Menu

Dit betekent dat een kind in een pleeggezin, instelling of opvang voor alleenstaande minderjarige vreemdelingen moest verblijven vanwege een beslissing van:

  • de rechter,
  • de officier van justitie,
  • de burgemeester,
  • of de aangewezen (gezins)voogd of voogdij-instelling.

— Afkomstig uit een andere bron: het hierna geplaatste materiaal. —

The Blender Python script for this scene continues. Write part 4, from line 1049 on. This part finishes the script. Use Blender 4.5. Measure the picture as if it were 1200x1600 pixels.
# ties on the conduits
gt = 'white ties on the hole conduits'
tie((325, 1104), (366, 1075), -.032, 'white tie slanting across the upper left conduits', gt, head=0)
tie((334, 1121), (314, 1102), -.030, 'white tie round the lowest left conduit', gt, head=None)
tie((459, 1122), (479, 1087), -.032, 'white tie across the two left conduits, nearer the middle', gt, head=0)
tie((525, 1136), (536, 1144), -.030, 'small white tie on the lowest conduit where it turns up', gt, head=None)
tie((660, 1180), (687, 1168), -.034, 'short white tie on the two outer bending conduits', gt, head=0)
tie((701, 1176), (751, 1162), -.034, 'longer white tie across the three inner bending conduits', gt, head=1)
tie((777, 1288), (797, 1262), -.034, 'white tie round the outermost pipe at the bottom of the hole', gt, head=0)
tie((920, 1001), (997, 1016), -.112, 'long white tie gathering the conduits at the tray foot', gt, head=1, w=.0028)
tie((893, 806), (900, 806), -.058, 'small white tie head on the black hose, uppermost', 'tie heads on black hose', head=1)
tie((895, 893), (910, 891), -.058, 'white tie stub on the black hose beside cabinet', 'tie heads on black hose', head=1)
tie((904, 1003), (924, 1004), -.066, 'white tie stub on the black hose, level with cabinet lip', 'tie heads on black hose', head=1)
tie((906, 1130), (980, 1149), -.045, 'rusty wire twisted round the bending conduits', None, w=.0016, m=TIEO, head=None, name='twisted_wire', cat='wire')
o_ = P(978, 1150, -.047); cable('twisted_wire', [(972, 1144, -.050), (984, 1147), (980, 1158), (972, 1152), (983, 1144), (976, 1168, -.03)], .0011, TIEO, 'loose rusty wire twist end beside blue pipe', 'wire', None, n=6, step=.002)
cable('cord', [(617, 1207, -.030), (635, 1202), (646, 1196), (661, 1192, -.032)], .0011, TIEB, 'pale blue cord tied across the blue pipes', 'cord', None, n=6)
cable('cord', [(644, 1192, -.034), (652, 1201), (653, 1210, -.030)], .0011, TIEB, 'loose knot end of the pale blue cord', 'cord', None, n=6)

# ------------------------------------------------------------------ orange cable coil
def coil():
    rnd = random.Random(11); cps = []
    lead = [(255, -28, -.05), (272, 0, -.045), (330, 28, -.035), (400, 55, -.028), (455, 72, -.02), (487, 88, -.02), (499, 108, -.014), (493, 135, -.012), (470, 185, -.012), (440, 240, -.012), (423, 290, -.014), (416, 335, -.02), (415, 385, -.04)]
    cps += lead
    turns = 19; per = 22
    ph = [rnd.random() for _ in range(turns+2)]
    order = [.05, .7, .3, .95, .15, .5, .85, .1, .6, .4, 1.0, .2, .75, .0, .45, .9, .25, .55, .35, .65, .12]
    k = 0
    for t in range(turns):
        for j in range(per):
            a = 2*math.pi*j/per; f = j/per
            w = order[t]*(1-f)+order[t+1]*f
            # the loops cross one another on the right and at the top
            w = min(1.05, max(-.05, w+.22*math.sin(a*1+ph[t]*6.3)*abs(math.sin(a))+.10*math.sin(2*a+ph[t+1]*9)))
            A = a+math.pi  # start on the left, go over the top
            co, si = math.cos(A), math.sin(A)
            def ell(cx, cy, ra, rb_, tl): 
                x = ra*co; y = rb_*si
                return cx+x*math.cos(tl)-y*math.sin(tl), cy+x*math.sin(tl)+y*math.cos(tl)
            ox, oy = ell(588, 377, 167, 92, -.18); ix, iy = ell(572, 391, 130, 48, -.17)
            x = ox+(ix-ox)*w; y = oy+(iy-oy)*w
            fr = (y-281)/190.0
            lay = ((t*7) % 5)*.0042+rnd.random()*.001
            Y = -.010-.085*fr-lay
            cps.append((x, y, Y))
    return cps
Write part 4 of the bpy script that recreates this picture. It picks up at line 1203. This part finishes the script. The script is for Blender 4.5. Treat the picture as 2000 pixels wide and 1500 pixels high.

Voor instellingen geldt dat niet alle kinderen hier geplaatst werden door de overheid. Sommige kinderen werden bijvoorbeeld geplaatst op verzoek van de ouders. In enkele gevallen verbleven ze daar samen met kinderen die daar gedwongen waren geplaatst. Op welke manier de plaatsing ook was, alle kinderen ondergingen hetzelfde regime. Daarom zou het onredelijk zijn als het ene kind wel en het andere de kind niet in aanmerking zou komen voor de regeling.

Ook kinderen die destijds vrijwillig in een instelling hebben verbleven, kunnen een aanvraag doen voor de tijdelijke regeling slachtoffers jeugdzorg. Voorwaarde is wel dat er tijdens het verblijf andere kinderen in de instelling verbleven, die daar geplaatst waren door de overheid.

Doorplaatsing door Z.M.O.K-scholen
Wanneer een kind door een (speciale) onderwijsinstelling, zoals Z.M.O.K.-scholen, in een instelling of pleeggezin werd geplaatst, dan wordt dit volgens de tijdelijke regeling niet gezien als een plaatsing onder verantwoordelijkheid van de overheid. Z.M.O.K-scholen hadden/hebben geen bevoegdheid tot gedwongen plaatsing. Als een kind op advies van een dergelijke instantie is geplaatst, valt dit juridisch onder een vrijwillige plaatsing.

Als er in de instelling ook andere minderjarigen verbleven die hier wél onder verantwoordelijkheid van de overheid zijn geplaatst, dan kan er een aanvraag ingediend worden.